British writer and former Wall Street Journalist editor Gerard Baker writes “As Israel begins its campaign of righteous retaliation and starts trying to eliminate the terrorist threat once and for all, the regular crowd of left-wing politicians and their acolytes in the media will demand “restraint” (some were already doing so even as the slaughter of Israelis was unfolding) and denounce a response they will deem “disproportionate.”

What we urgently need in Australia is some honest reporting.  Our media reliance on syndicated news agencies delivers far from objective coverage.  To paraphrase a meme that is currently circulating; “Journalism 101: If someone says its raining outside and another person says its dry, it is not your job to quote both of them. It’s your job to look out the window and find out which is true.”

Postscript:

I have not shared the images of terror or personal testimonies of the massacres, of which there are many.  They are too confronting and disturbing and do not need to be further promulgated. 

My friend and gifted academic Alon Shalev (a former Torah MiTzion Shaliach to Perth) writes as follows:

In the age of social networks and digital media, each of us is a combatant on the psychological battlefield. We are all spokespersons, we are all orators, we all give addresses to the nation. It is within our power to contribute to boosting morale, strengthening solidarity, and fortifying the courage and generosity of the home front. It is however also in our power to do the ruinous opposite. In this war, we are all armed: every smartphone is a rifle, every computer a tank, every media outlet a gunship.
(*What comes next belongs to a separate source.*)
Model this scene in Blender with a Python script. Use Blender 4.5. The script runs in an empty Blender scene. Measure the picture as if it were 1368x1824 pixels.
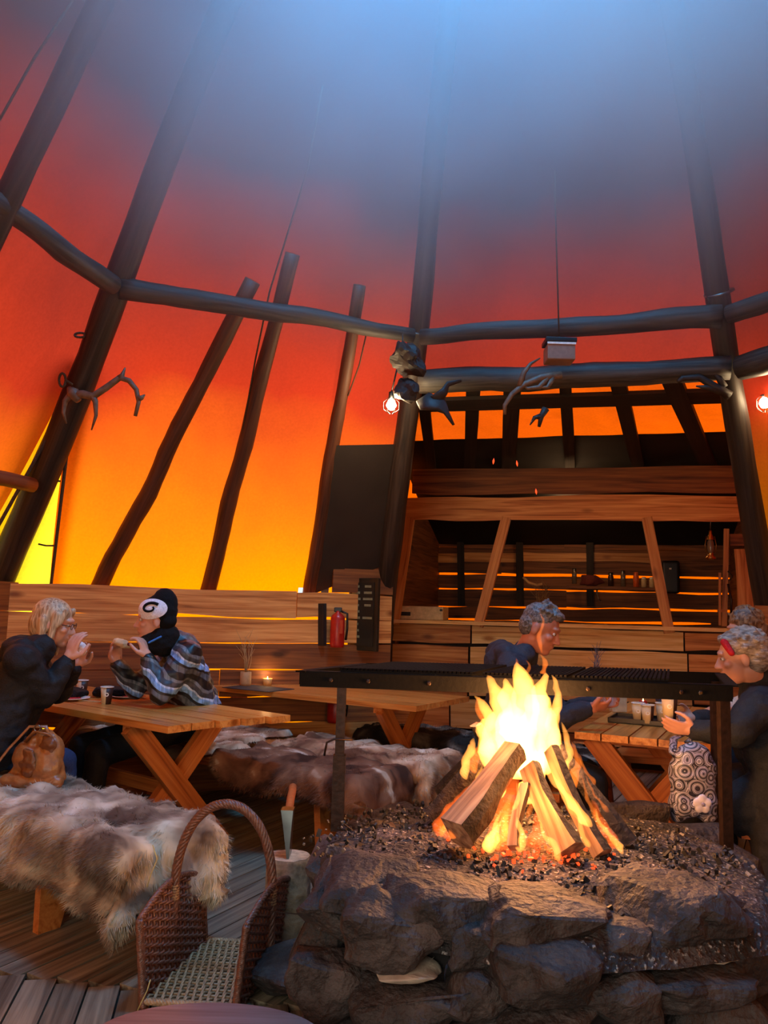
import bpy, bmesh, math, random
import numpy as np
from mathutils import Vector, Matrix, noise, Euler

R = math.radians
SC = bpy.context.scene
COL = SC.collection
rnd = random.Random(7)

# ------------------------------------------------------------------ camera
HC = 1.32
FPX = 1420.0
PITCH, ROLL = R(6.9), R(1.6)
F_ = Vector((0, math.cos(PITCH), math.sin(PITCH)))
U0 = Vector((0, -math.sin(PITCH), math.cos(PITCH)))
R0 = Vector((1, 0, 0))
R_ = R0 * math.cos(ROLL) + U0 * math.sin(ROLL)
U_ = U0 * math.cos(ROLL) - R0 * math.sin(ROLL)
cam_d = bpy.data.cameras.new('camera')
cam = bpy.data.objects.new('camera', cam_d)
COL.objects.link(cam)
cam_d.sensor_fit = 'VERTICAL'
cam_d.sensor_height = 24
cam_d.lens = FPX / 1824 * 24
cam_d.clip_start = 0.05
cam.matrix_world = Matrix(((R_.x, U_.x, -F_.x, 0), (R_.y, U_.y, -F_.y, 0), (R_.z, U_.z, -F_.z, HC), (0, 0, 0, 1)))
SC.camera = cam
EYE = Vector((0, 0, HC))


def ray(x, y):
    return F_ + R_ * ((x - 684) / FPX) - U_ * ((y - 912) / FPX)


def at(x, y, Y):                       # point seen at pixel x, y at distance Y in front
    d = ray(x, y)
    return EYE + d * (Y / d.y)


def hz(x, y, z):                       # point seen at pixel x, y at height z
    d = ray(x, y)
    return EYE + d * ((z - HC) / d.z)


def onplane(x, y, p, n):
    d = ray(x, y)
    return EYE + d * ((p - EYE).dot(n) / d.dot(n))


# ------------------------------------------------------------------ light, sky, exposure
SC.view_settings.view_transform = 'Standard'
SC.view_settings.look = 'None'
SC.view_settings.exposure = 0.0
SC.view_settings.gamma = 1
SC.view_settings.use_curve_mapping = False
SC.cycles.use_denoising = True
SC.cycles.volume_bounces = 1
SC.cycles.max_bounces = 6
SC.cycles.diffuse_bounces = 3
SC.cycles.sample_clamp_indirect = 4
SC.cycles.sample_clamp_direct = 0
SC.cycles.volume_step_rate = 4.0
SC.cycles.volume_max_steps = 64

world = bpy.data.worlds.new('overcast_sky')
SC.world = world
world.use_nodes = True
wb = world.node_tree.nodes['Background']
wb.inputs[0].default_value = (0.80, 0.93, 1.0, 1)
wb.inputs[1].default_value = 1.1


def add_light(name, kind, loc, color, energy, size=0.1, rot=None, **kw):
    d = bpy.data.lights.new(name, kind)
    d.color = color
    d.energy = energy
    if kind == 'AREA':
        d.size = size
    elif kind in ('POINT', 'SPOT'):
        d.shadow_soft_size = size
    for k, v in kw.items():
        setattr(d, k, v)
    o = bpy.data.objects.new(name, d)
    o.location = loc
    if rot:
        o.rotation_euler = rot
    COL.objects.link(o)
    return o


def aim(o, target):
    o.rotation_euler = (Vector(target) - o.location).to_track_quat('-Z', 'Y').to_euler()


sun = add_light('sun', 'SUN', (-6, 10, 8), (1.0, 0.93, 0.82), 6.0, angle=R(40))
aim(sun, Vector((-6, 10, 8)) + Vector((0.55, -0.75, -0.50)))

# ------------------------------------------------------------------ tent frame geometry
RING_Z = HC + 1.9
V = [None] * 8
V[1] = hz(207, 510, RING_Z)
V[2] = hz(740, 597, RING_Z)
V[3] = hz(1287, 562, RING_Z)
d_ = ray(975, -1430)
APEX = EYE + d_ * (2.76 / d_.y)
CEN = Vector((APEX.x, APEX.y, 0))
RR = 2.74
for k_, az in ((0, -93.3), (4, 86.7), (5, 131.7), (6, 176.7), (7, 221.7)):
    V[k_] = Vector((CEN.x + RR * math.sin(R(az)), CEN.y + RR * math.cos(R(az)), RING_Z))


def pole_at(k, z):
    t = (APEX.z - z) / (APEX.z - V[k].z)
    return APEX + (V[k] - APEX) * t


def face_n(k):                          # outward normal of the canvas face between pole k and k+1
    a, b = V[k], V[(k + 1) % 8]
    n = (b - a).cross(APEX - a).normalized()
    if n.dot(a - CEN) < 0:
        n = -n
    return n


def face_pt(k, x, y, inset=0.0):
    n = face_n(k)
    return onplane(x, y, V[k] - n * inset, n)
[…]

There is no greater tragedy in war than friendly fire. We must abstain from fearmongering, enflaming internal conflicts, or spreading panic. We must not share images of horror, and we must not distribute them to those who do not need to see them—that is, to anyone who does not need such images to be convinced to fight the evil that is Hamas—that is, to any of us. These are all war crimes of the home front. We are all digital soldiers, and it is our duty to maintain the purity of posts.